Task to complete:
All material below is to be reproduced exactly.

►

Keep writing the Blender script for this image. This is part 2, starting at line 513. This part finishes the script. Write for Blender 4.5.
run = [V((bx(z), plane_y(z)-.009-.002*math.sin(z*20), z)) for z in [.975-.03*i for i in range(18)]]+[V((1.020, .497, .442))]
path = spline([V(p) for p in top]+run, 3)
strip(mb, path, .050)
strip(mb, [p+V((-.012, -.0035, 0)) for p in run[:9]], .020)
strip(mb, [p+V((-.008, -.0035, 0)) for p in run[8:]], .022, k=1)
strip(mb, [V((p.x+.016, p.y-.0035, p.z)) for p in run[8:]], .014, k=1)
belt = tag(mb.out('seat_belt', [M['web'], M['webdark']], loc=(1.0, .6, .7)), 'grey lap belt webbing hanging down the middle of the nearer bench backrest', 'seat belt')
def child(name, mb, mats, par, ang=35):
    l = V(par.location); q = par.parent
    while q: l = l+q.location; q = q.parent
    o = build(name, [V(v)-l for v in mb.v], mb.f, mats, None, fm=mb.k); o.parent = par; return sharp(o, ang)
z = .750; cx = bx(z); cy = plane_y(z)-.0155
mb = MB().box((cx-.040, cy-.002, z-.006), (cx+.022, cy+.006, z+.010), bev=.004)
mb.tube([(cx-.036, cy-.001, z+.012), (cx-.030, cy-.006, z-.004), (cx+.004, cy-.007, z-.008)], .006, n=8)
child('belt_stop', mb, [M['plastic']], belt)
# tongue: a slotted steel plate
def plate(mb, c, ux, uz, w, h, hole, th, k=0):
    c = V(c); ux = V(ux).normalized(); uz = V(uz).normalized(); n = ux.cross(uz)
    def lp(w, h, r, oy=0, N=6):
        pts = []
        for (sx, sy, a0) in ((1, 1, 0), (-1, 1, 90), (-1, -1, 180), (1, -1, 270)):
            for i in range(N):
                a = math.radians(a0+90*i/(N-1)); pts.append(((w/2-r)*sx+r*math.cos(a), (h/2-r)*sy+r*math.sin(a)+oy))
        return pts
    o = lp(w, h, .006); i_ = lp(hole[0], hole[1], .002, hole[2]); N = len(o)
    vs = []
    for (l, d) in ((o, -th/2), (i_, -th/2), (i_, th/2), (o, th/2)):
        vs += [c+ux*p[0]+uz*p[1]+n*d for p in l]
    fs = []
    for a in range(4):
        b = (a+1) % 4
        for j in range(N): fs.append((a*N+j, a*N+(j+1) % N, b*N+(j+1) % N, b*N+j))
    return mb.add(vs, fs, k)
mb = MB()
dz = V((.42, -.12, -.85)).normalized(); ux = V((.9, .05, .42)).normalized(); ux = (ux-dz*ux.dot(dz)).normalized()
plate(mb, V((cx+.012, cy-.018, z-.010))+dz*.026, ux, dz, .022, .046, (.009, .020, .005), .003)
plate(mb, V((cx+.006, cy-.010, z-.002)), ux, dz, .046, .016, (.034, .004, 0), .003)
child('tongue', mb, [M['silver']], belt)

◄

Answer to the problem:
Keep writing the Blender script for this image. This is part 2, starting at line 513. This part finishes the script. Write for Blender 4.5.
run = [V((bx(z), plane_y(z)-.009-.002*math.sin(z*20), z)) for z in [.975-.03*i for i in range(18)]]+[V((1.020, .497, .442))]
path = spline([V(p) for p in top]+run, 3)
strip(mb, path, .050)
strip(mb, [p+V((-.012, -.0035, 0)) for p in run[:9]], .020)
strip(mb, [p+V((-.008, -.0035, 0)) for p in run[8:]], .022, k=1)
strip(mb, [V((p.x+.016, p.y-.0035, p.z)) for p in run[8:]], .014, k=1)
belt = tag(mb.out('seat_belt', [M['web'], M['webdark']], loc=(1.0, .6, .7)), 'grey lap belt webbing hanging down the middle of the nearer bench backrest', 'seat belt')
def child(name, mb, mats, par, ang=35):
    l = V(par.location); q = par.parent
    while q: l = l+q.location; q = q.parent
    o = build(name, [V(v)-l for v in mb.v], mb.f, mats, None, fm=mb.k); o.parent = par; return sharp(o, ang)
z = .750; cx = bx(z); cy = plane_y(z)-.0155
mb = MB().box((cx-.040, cy-.002, z-.006), (cx+.022, cy+.006, z+.010), bev=.004)
mb.tube([(cx-.036, cy-.001, z+.012), (cx-.030, cy-.006, z-.004), (cx+.004, cy-.007, z-.008)], .006, n=8)
child('belt_stop', mb, [M['plastic']], belt)
# tongue: a slotted steel plate
def plate(mb, c, ux, uz, w, h, hole, th, k=0):
    c = V(c); ux = V(ux).normalized(); uz = V(uz).normalized(); n = ux.cross(uz)
    def lp(w, h, r, oy=0, N=6):
        pts = []
        for (sx, sy, a0) in ((1, 1, 0), (-1, 1, 90), (-1, -1, 180), (1, -1, 270)):
            for i in range(N):
                a = math.radians(a0+90*i/(N-1)); pts.append(((w/2-r)*sx+r*math.cos(a), (h/2-r)*sy+r*math.sin(a)+oy))
        return pts
    o = lp(w, h, .006); i_ = lp(hole[0], hole[1], .002, hole[2]); N = len(o)
    vs = []
    for (l, d) in ((o, -th/2), (i_, -th/2), (i_, th/2), (o, th/2)):
        vs += [c+ux*p[0]+uz*p[1]+n*d for p in l]
    fs = []
    for a in range(4):
        b = (a+1) % 4
        for j in range(N): fs.append((a*N+j, a*N+(j+1) % N, b*N+(j+1) % N, b*N+j))
    return mb.add(vs, fs, k)
mb = MB()
dz = V((.42, -.12, -.85)).normalized(); ux = V((.9, .05, .42)).normalized(); ux = (ux-dz*ux.dot(dz)).normalized()
plate(mb, V((cx+.012, cy-.018, z-.010))+dz*.026, ux, dz, .022, .046, (.009, .020, .005), .003)
plate(mb, V((cx+.006, cy-.010, z-.002)), ux, dz, .046, .016, (.034, .004, 0), .003)
child('tongue', mb, [M['silver']], belt)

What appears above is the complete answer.